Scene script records
— start —

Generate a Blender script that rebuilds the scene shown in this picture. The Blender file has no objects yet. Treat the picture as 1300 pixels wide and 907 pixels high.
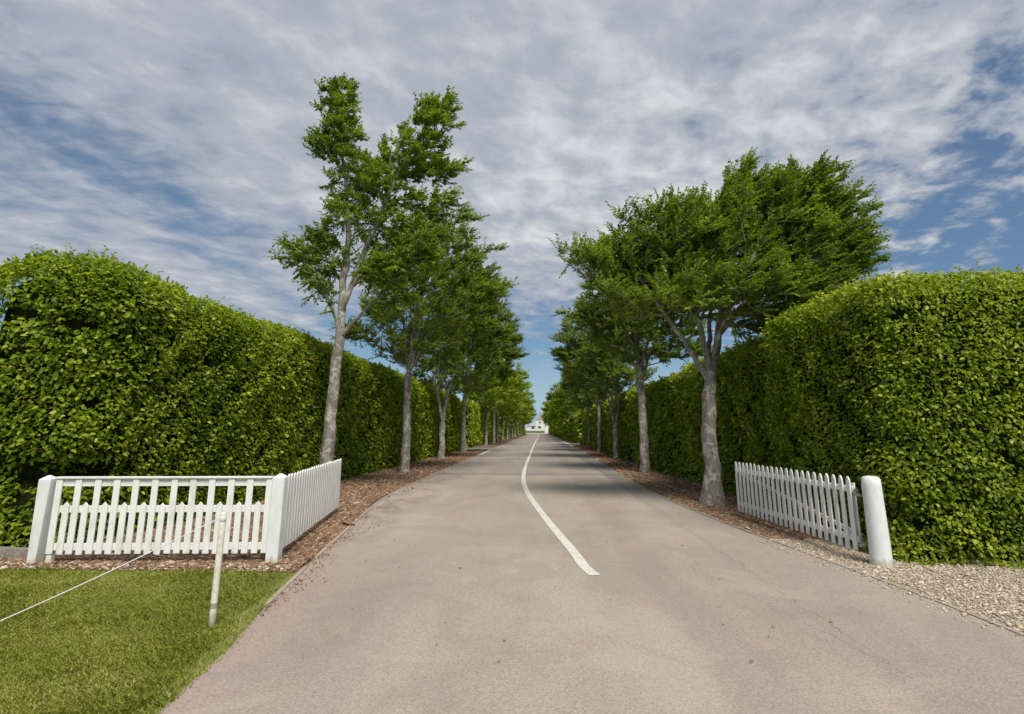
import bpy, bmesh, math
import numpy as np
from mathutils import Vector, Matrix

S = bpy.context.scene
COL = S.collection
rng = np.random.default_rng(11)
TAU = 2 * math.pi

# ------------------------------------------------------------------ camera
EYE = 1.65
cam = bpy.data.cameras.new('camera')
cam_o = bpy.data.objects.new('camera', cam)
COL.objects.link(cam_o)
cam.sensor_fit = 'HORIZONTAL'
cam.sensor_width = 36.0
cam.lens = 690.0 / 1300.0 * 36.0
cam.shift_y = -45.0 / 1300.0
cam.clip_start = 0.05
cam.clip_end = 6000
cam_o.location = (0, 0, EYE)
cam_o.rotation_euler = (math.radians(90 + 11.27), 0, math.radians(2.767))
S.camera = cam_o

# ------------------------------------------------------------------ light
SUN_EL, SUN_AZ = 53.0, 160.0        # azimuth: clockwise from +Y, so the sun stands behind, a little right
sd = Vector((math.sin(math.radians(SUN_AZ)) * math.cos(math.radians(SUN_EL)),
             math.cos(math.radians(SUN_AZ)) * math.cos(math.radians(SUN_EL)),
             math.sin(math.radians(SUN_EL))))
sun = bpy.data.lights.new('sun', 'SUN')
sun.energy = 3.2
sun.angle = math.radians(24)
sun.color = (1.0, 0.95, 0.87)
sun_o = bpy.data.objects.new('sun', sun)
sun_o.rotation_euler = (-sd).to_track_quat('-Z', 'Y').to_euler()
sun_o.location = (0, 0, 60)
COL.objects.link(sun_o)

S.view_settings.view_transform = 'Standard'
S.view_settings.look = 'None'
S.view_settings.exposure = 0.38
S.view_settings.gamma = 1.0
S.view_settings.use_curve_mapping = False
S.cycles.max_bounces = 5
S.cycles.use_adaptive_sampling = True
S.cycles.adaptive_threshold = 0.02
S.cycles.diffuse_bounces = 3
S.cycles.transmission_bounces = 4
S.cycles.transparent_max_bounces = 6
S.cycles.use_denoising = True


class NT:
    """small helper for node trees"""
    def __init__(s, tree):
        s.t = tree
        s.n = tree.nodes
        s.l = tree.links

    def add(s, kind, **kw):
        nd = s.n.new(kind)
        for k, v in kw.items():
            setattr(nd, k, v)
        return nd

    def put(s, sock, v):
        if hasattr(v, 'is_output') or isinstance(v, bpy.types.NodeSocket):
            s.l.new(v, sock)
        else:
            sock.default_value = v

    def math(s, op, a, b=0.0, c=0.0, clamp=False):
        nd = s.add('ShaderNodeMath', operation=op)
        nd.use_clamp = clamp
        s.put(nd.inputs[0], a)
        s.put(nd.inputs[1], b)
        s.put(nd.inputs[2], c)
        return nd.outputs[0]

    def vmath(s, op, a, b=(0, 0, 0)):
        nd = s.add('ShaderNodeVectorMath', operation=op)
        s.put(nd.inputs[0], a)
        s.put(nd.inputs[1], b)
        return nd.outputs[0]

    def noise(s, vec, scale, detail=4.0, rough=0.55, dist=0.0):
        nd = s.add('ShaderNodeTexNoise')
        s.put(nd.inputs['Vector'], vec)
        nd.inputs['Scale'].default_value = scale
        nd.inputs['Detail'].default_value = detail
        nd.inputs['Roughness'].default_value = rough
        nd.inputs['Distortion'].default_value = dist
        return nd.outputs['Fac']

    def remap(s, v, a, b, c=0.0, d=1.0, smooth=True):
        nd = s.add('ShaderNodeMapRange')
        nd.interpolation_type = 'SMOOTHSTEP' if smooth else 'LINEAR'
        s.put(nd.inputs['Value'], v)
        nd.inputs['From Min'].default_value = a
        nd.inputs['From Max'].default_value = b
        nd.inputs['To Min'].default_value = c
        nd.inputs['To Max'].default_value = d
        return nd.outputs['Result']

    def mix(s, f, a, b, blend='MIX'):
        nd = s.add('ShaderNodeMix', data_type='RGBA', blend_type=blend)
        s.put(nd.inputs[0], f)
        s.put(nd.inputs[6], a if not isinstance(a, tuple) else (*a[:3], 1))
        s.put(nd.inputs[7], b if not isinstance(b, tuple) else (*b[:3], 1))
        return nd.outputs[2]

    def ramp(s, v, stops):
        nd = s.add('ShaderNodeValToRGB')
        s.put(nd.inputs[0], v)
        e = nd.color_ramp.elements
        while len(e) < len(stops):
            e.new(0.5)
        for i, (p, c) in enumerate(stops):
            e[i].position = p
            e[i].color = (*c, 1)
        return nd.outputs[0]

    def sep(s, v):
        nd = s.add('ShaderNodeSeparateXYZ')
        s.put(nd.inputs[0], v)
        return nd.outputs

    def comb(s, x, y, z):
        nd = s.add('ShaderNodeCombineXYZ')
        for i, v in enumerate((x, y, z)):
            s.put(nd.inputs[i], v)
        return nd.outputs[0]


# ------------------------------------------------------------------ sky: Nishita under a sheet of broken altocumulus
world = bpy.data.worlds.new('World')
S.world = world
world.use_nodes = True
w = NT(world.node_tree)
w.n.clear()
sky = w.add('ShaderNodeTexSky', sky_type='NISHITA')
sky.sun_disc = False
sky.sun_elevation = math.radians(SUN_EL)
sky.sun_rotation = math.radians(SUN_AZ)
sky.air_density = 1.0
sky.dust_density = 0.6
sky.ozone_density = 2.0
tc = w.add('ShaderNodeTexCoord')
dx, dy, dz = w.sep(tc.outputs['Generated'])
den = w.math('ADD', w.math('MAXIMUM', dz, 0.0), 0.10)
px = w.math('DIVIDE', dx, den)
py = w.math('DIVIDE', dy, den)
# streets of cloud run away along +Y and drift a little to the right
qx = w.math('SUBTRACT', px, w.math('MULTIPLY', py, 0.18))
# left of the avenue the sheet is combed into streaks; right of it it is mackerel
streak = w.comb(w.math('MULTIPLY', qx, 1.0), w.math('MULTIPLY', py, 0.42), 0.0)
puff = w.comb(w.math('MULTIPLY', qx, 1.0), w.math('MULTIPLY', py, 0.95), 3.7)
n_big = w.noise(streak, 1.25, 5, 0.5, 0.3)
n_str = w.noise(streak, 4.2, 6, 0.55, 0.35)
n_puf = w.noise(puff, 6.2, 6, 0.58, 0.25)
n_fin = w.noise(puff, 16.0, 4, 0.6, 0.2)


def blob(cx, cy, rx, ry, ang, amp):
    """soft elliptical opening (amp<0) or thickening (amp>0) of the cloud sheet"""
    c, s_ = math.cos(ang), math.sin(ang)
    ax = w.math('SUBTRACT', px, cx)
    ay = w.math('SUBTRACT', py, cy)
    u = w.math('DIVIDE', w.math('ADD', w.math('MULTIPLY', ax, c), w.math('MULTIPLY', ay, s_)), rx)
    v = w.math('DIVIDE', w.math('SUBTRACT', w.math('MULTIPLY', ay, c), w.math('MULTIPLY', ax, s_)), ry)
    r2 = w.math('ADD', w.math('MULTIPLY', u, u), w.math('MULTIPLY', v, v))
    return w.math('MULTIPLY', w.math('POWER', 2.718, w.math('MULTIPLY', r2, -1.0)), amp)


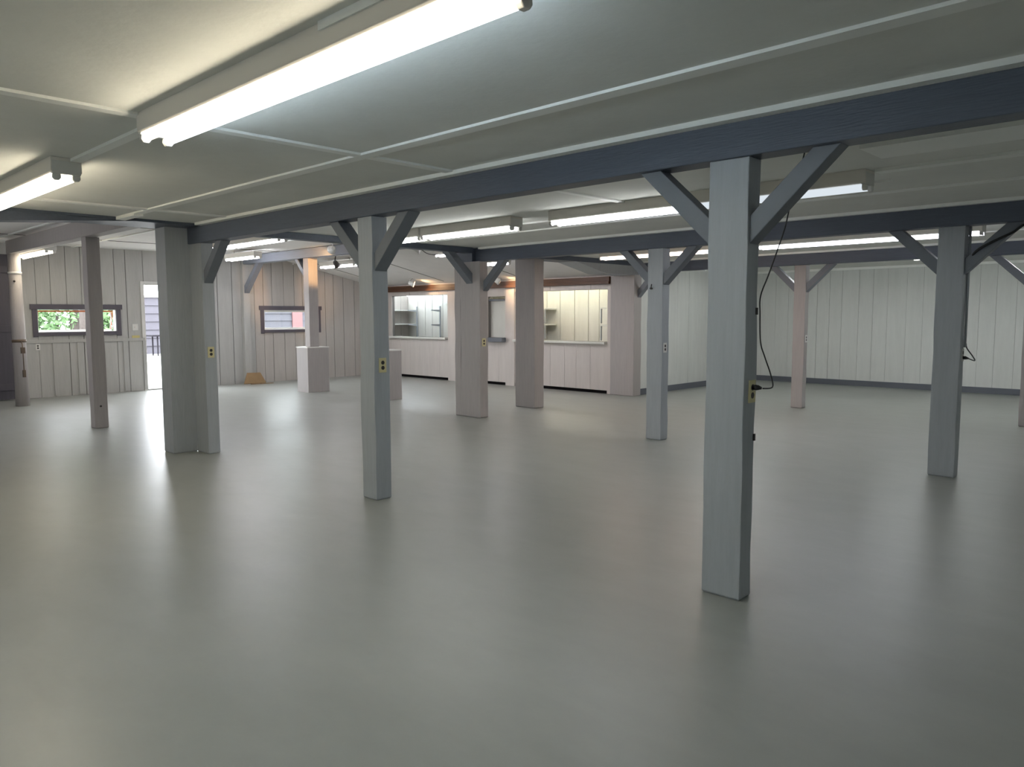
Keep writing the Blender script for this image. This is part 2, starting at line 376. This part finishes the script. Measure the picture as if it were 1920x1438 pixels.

— end —

Write out all the records again, exactly, minus any pictures.

Generate a Blender script that rebuilds the scene shown in this picture. The Blender file has no objects yet. Treat the picture as 1300 pixels wide and 907 pixels high.
import bpy, bmesh, math
import numpy as np
from mathutils import Vector, Matrix

S = bpy.context.scene
COL = S.collection
rng = np.random.default_rng(11)
TAU = 2 * math.pi

# ------------------------------------------------------------------ camera
EYE = 1.65
cam = bpy.data.cameras.new('camera')
cam_o = bpy.data.objects.new('camera', cam)
COL.objects.link(cam_o)
cam.sensor_fit = 'HORIZONTAL'
cam.sensor_width = 36.0
cam.lens = 690.0 / 1300.0 * 36.0
cam.shift_y = -45.0 / 1300.0
cam.clip_start = 0.05
cam.clip_end = 6000
cam_o.location = (0, 0, EYE)
cam_o.rotation_euler = (math.radians(90 + 11.27), 0, math.radians(2.767))
S.camera = cam_o

# ------------------------------------------------------------------ light
SUN_EL, SUN_AZ = 53.0, 160.0        # azimuth: clockwise from +Y, so the sun stands behind, a little right
sd = Vector((math.sin(math.radians(SUN_AZ)) * math.cos(math.radians(SUN_EL)),
             math.cos(math.radians(SUN_AZ)) * math.cos(math.radians(SUN_EL)),
             math.sin(math.radians(SUN_EL))))
sun = bpy.data.lights.new('sun', 'SUN')
sun.energy = 3.2
sun.angle = math.radians(24)
sun.color = (1.0, 0.95, 0.87)
sun_o = bpy.data.objects.new('sun', sun)
sun_o.rotation_euler = (-sd).to_track_quat('-Z', 'Y').to_euler()
sun_o.location = (0, 0, 60)
COL.objects.link(sun_o)

S.view_settings.view_transform = 'Standard'
S.view_settings.look = 'None'
S.view_settings.exposure = 0.38
S.view_settings.gamma = 1.0
S.view_settings.use_curve_mapping = False
S.cycles.max_bounces = 5
S.cycles.use_adaptive_sampling = True
S.cycles.adaptive_threshold = 0.02
S.cycles.diffuse_bounces = 3
S.cycles.transmission_bounces = 4
S.cycles.transparent_max_bounces = 6
S.cycles.use_denoising = True


class NT:
    """small helper for node trees"""
    def __init__(s, tree):
        s.t = tree
        s.n = tree.nodes
        s.l = tree.links

    def add(s, kind, **kw):
        nd = s.n.new(kind)
        for k, v in kw.items():
            setattr(nd, k, v)
        return nd

    def put(s, sock, v):
        if hasattr(v, 'is_output') or isinstance(v, bpy.types.NodeSocket):
            s.l.new(v, sock)
        else:
            sock.default_value = v

    def math(s, op, a, b=0.0, c=0.0, clamp=False):
        nd = s.add('ShaderNodeMath', operation=op)
        nd.use_clamp = clamp
        s.put(nd.inputs[0], a)
        s.put(nd.inputs[1], b)
        s.put(nd.inputs[2], c)
        return nd.outputs[0]

    def vmath(s, op, a, b=(0, 0, 0)):
        nd = s.add('ShaderNodeVectorMath', operation=op)
        s.put(nd.inputs[0], a)
        s.put(nd.inputs[1], b)
        return nd.outputs[0]

    def noise(s, vec, scale, detail=4.0, rough=0.55, dist=0.0):
        nd = s.add('ShaderNodeTexNoise')
        s.put(nd.inputs['Vector'], vec)
        nd.inputs['Scale'].default_value = scale
        nd.inputs['Detail'].default_value = detail
        nd.inputs['Roughness'].default_value = rough
        nd.inputs['Distortion'].default_value = dist
        return nd.outputs['Fac']

    def remap(s, v, a, b, c=0.0, d=1.0, smooth=True):
        nd = s.add('ShaderNodeMapRange')
        nd.interpolation_type = 'SMOOTHSTEP' if smooth else 'LINEAR'
        s.put(nd.inputs['Value'], v)
        nd.inputs['From Min'].default_value = a
        nd.inputs['From Max'].default_value = b
        nd.inputs['To Min'].default_value = c
        nd.inputs['To Max'].default_value = d
        return nd.outputs['Result']

    def mix(s, f, a, b, blend='MIX'):
        nd = s.add('ShaderNodeMix', data_type='RGBA', blend_type=blend)
        s.put(nd.inputs[0], f)
        s.put(nd.inputs[6], a if not isinstance(a, tuple) else (*a[:3], 1))
        s.put(nd.inputs[7], b if not isinstance(b, tuple) else (*b[:3], 1))
        return nd.outputs[2]

    def ramp(s, v, stops):
        nd = s.add('ShaderNodeValToRGB')
        s.put(nd.inputs[0], v)
        e = nd.color_ramp.elements
        while len(e) < len(stops):
            e.new(0.5)
        for i, (p, c) in enumerate(stops):
            e[i].position = p
            e[i].color = (*c, 1)
        return nd.outputs[0]

    def sep(s, v):
        nd = s.add('ShaderNodeSeparateXYZ')
        s.put(nd.inputs[0], v)
        return nd.outputs

    def comb(s, x, y, z):
        nd = s.add('ShaderNodeCombineXYZ')
        for i, v in enumerate((x, y, z)):
            s.put(nd.inputs[i], v)
        return nd.outputs[0]


# ------------------------------------------------------------------ sky: Nishita under a sheet of broken altocumulus
world = bpy.data.worlds.new('World')
S.world = world
world.use_nodes = True
w = NT(world.node_tree)
w.n.clear()
sky = w.add('ShaderNodeTexSky', sky_type='NISHITA')
sky.sun_disc = False
sky.sun_elevation = math.radians(SUN_EL)
sky.sun_rotation = math.radians(SUN_AZ)
sky.air_density = 1.0
sky.dust_density = 0.6
sky.ozone_density = 2.0
tc = w.add('ShaderNodeTexCoord')
dx, dy, dz = w.sep(tc.outputs['Generated'])
den = w.math('ADD', w.math('MAXIMUM', dz, 0.0), 0.10)
px = w.math('DIVIDE', dx, den)
py = w.math('DIVIDE', dy, den)
# streets of cloud run away along +Y and drift a little to the right
qx = w.math('SUBTRACT', px, w.math('MULTIPLY', py, 0.18))
# left of the avenue the sheet is combed into streaks; right of it it is mackerel
streak = w.comb(w.math('MULTIPLY', qx, 1.0), w.math('MULTIPLY', py, 0.42), 0.0)
puff = w.comb(w.math('MULTIPLY', qx, 1.0), w.math('MULTIPLY', py, 0.95), 3.7)
n_big = w.noise(streak, 1.25, 5, 0.5, 0.3)
n_str = w.noise(streak, 4.2, 6, 0.55, 0.35)
n_puf = w.noise(puff, 6.2, 6, 0.58, 0.25)
n_fin = w.noise(puff, 16.0, 4, 0.6, 0.2)


def blob(cx, cy, rx, ry, ang, amp):
    """soft elliptical opening (amp<0) or thickening (amp>0) of the cloud sheet"""
    c, s_ = math.cos(ang), math.sin(ang)
    ax = w.math('SUBTRACT', px, cx)
    ay = w.math('SUBTRACT', py, cy)
    u = w.math('DIVIDE', w.math('ADD', w.math('MULTIPLY', ax, c), w.math('MULTIPLY', ay, s_)), rx)
    v = w.math('DIVIDE', w.math('SUBTRACT', w.math('MULTIPLY', ay, c), w.math('MULTIPLY', ax, s_)), ry)
    r2 = w.math('ADD', w.math('MULTIPLY', u, u), w.math('MULTIPLY', v, v))
    return w.math('MULTIPLY', w.math('POWER', 2.718, w.math('MULTIPLY', r2, -1.0)), amp)


Keep writing the Blender script for this image. This is part 2, starting at line 376. This part finishes the script. Measure the picture as if it were 1920x1438 pixels.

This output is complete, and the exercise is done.